Lalu apa yang membedakan “being-with-others” yang otentik dengan yang tak otentik? “Being-with-others” yang otentik ialah bentuk relasi dengan yang lain yang memajukan eksistensi dalam arti yang sepenuhnya, yaitu membuat manusia berdiri sebagai manusia dalam kebbasan dan tanggung jawab. Sedang “being-with-others” yang tak otentik menekan manusia dan pribadi. Maka apapun relasi yang tidak memanusiawikan adalah relasi yang tidak otentik. Maka disini ada suatu paradoks. Suatu eksistensi individu belaka itu tidaklah mungkin dan tidak bisa secara tepat disebut ‘eksistensi’, karena juga dilihat bagaimana individu bebas dalam menjadi pribadi yang unik sebagaimana dirinya. Komunitas atau kelompok yang sejati pun mengijinkan untuk adanya perbedaan yang sebenarnya.

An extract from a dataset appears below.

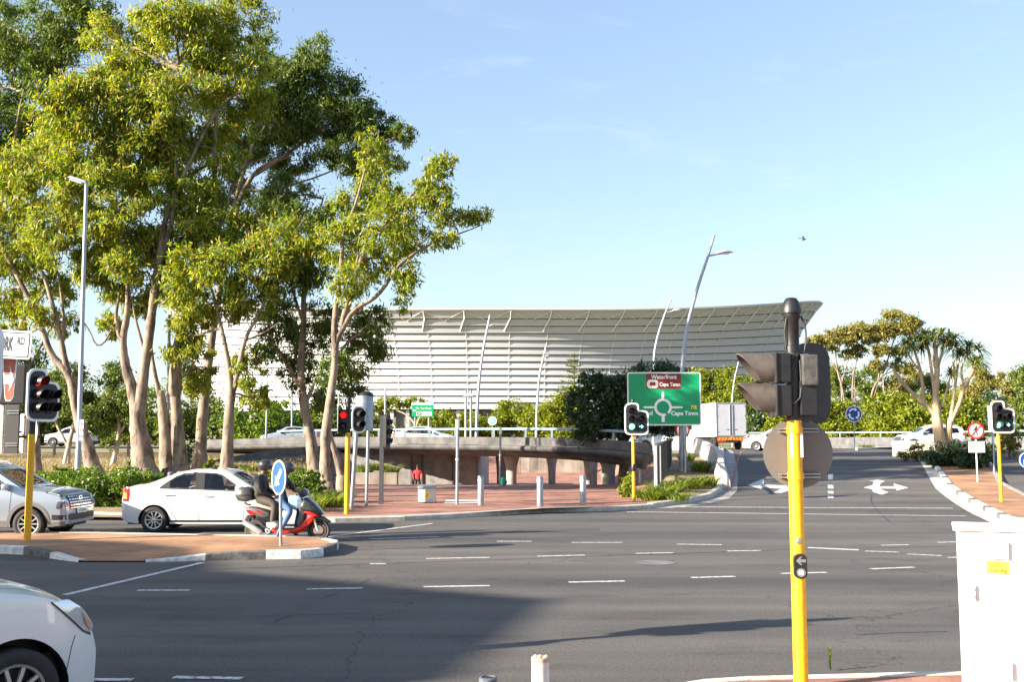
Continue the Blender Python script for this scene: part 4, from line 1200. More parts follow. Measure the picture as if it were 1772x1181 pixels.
# round signs on thin posts
def disc_sign(name, px, py, base, Y, r, label, face, border, cat='sign', post=GALV, pr=.03, bw=.9):
    c = at(px, py, Y); b = Vector((c.x, Y, base))
    t = empty(name, b, 0, label, cat)
    pole(t, (0, 0, 0), (0, 0, c.z - b.z + r * .5), pr, post)
    cc = Vector((0, -pr - .025, c.z - b.z))
    MB().prism(circle(r, 36), cc, X, Z, .015).build('disc', border, t)
    MB().prism(circle(r * bw, 36), cc + Vector((0, -.005, 0)), X, Z, .004).build('sign_face', face, t)
    return t, cc
Yr = 58
bz = H(at(1477, 760, Yr).x, Yr) + .1
t, c = disc_sign('roundabout_sign', 1477, 717, bz, Yr, .46, 'blue roundabout sign with three white arrows beyond the green traffic light', SIGNB, SIGNW)
for k_ in range(3):
    a0 = math.radians(90 + 120 * k_ - 14); a1 = a0 + math.radians(74); mb = MB(); n = 10; r1, r2 = .225, .32
    vv = [a0 + (a1 - a0) * i / n for i in range(n + 1)]
    for i in range(n): mb.prism([(r1 * math.cos(vv[i]), r1 * math.sin(vv[i])), (r2 * math.cos(vv[i]), r2 * math.sin(vv[i])), (r2 * math.cos(vv[i + 1]), r2 * math.sin(vv[i + 1])), (r1 * math.cos(vv[i + 1]), r1 * math.sin(vv[i + 1]))], c + Vector((0, -.012, 0)), X, Z, .004)
    e1_ = a0 - math.radians(26)
    mb.prism([(.16 * math.cos(a0), .16 * math.sin(a0)), (.27 * math.cos(e1_), .27 * math.sin(e1_)), (.385 * math.cos(a0), .385 * math.sin(a0))], c + Vector((0, -.012, 0)), X, Z, .004)
    mb.build('arrow', SIGNW, t)
pN = gH(1688, 838, .12)
kk = pN.y / F
t, c = disc_sign('no_pedestrians_sign', 1688, 746, pN.z, pN.y, 14.5 * kk, 'red ringed no pedestrians sign above a small white plate on the right island', SIGNW, SIGNR, post=WHITEP, pr=.028, bw=.78)
r = 14.5 * kk
man = [(-.02, .62), (.14, .60), (.2, .5), (.1, .42), (.22, .1), (.42, -.02), (.36, -.1), (.12, .02), (.08, -.08), (.18, -.3), (.3, -.62), (.16, -.66), (0, -.3), (-.1, -.18), (-.26, -.6), (-.42, -.56), (-.2, -.1), (-.14, .12), (-.28, .02), (-.38, -.14), (-.46, -.08), (-.34, .16), (-.1, .38), (-.12, .5)]
MB().prism([(x * r * .9, z * r * .9) for x, z in man], c + Vector((0, -.010, 0)), X, Z, .003).build('walking_figure', SIGNK, t)
MB().prism(rot2(rect(-r * .8, -r * .075, r * .8, r * .075), math.radians(46)), c + Vector((0, -.014, 0)), X, Z, .003).build('slash', SIGNR, t)
zpl = at(1688, 774, pN.y).z - pN.z
MB().prism(rect(-14 * kk, -9.5 * kk, 14 * kk, 9.5 * kk), (0, -.053, zpl), X, Z, .012).build('plate', SIGNW, t)
for i, s_ in enumerate(('No Pedestrians', 'beyond', 'this point')):
    text('lettering', s_, .15, Vector((0, -.058, zpl + .11 - .115 * i)), X, Z, SIGNK, t, squash=.8)
# blue sign cut by the right edge, blue sign beyond the bridge
pB = at(1775, 797, 38); 
t, c = disc_sign('keep_left_sign', 1777, 797, H(pB.x, 38), 38, .3, 'blue round sign cut off by the right edge of the view', SIGNB, SIGNW)
MB().prism([(x * .9, z * .9) for x, z in arrow_pts], c + Vector((0, -.012, 0)), X, Z, .004).build('arrow', SIGNW, t)
t, c = disc_sign('round_sign', 852, 729, 1.5, 67, .28, 'small pale blue disc sign standing beyond the bridge rail', mat('pale_blue', (.10, .32, .62), .4), SIGNW, bw=.74)
MB().prism(circle(.11, 16), c + Vector((0, -.012, 0)), X, Z, .004).build('symbol', SIGNW, t)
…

Being-with-others” yang tidak otentik itu memaksakan keseragaman, atau bisa disebut sebagai egalitarianisme yang keliru. Segala macam keunggulan ditekan. Hendaknya diperhatikan pula bahwa kerumunan merupakan ketidaktoleran dari kekurangan sebagaimana hal itu dalam kekuatan, kerendah dirian, atau merasa diri unggul. ”Being-together” atau ada-bersama yang tidak otentik tidak mentoleris mereka yang berbeda ;segala sesuatu yang menyimpang dari norma yang diterima. Dia berbeda maka ‘dia bukan salah satu dari kerumunan’. Ada suatu diskriminasi; mereka tidak sesuai dengan norma; mereka tidak seperti ‘mereka’.

Dalam tingkat relasi sehari-hari antar pribadi, banyak komunitas atau kelompok yang hanya semata-mata sebagai suatu kerumunan, kumpulan, atau juga ‘mereka’ dengan penekanan pada keseragaman. Maka, relasi yang menindas harus dipatahkan dan rasa kemerdekaan serta martabat harus dimiliki sebelum suatu relasi yang afirmatif dan asli dapat dibangun.

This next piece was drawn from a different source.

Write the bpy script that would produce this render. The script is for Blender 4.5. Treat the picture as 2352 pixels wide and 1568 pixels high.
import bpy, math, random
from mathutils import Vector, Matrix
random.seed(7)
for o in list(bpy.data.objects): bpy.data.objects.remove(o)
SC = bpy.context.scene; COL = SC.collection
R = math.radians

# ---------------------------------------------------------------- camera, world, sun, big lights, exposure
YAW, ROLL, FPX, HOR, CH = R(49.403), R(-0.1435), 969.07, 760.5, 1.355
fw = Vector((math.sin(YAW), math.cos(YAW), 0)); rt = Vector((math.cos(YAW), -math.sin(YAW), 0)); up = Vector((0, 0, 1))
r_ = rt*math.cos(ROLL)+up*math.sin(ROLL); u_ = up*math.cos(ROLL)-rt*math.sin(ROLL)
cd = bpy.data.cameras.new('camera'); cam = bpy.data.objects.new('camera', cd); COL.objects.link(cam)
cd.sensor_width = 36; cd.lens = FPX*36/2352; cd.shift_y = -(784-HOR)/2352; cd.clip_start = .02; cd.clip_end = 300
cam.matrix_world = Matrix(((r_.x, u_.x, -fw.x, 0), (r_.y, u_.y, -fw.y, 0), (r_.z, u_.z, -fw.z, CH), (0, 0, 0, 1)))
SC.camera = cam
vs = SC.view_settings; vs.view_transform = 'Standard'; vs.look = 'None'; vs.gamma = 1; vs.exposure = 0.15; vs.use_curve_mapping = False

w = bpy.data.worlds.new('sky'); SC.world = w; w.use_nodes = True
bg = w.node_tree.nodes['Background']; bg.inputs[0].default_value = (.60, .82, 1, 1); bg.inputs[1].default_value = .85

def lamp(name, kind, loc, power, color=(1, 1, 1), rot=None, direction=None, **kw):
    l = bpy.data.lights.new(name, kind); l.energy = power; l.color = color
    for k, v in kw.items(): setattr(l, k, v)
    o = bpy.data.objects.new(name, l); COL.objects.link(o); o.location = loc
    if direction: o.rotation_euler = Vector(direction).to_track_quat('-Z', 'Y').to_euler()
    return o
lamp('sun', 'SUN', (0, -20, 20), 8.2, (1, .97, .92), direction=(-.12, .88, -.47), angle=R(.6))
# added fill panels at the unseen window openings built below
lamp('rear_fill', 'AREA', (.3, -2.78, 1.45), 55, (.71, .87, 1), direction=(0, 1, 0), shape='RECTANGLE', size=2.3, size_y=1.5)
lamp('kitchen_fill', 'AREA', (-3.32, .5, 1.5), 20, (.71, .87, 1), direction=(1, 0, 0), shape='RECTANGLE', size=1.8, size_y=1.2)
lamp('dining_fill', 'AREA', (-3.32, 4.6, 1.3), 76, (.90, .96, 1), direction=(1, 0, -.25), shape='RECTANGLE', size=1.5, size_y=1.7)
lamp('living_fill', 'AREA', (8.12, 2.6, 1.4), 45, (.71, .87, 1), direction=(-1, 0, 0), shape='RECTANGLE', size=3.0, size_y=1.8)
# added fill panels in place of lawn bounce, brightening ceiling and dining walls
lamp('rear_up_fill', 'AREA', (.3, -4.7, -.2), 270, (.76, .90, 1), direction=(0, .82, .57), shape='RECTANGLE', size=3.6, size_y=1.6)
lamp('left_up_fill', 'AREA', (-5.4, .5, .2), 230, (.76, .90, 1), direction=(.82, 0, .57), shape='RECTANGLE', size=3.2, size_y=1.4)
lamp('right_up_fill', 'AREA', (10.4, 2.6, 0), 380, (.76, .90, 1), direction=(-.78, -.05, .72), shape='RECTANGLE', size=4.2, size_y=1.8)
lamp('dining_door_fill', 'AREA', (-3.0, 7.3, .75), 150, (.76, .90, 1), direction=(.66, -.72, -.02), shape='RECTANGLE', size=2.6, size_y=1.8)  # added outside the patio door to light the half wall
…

Jika para eksistensialis terlihat menunjukkan bahwa relasi interpersonal biasa pada tingkat yang tidak otentik dan jika mereka terlihat pula menganjurkan individualisme sebagai sebuah pemberontakan melawan ketidakotentikan tersebut, maka hal itu bukan berarti kata terakhir dalam analisis ini. Hal itu harus dikenali bahwa, bagaimanapun, bagi kebanyakan filosof ini, bentuk dari “being-with-others” yang tidak otentik tidak tergambarkan dengan cukup memadai.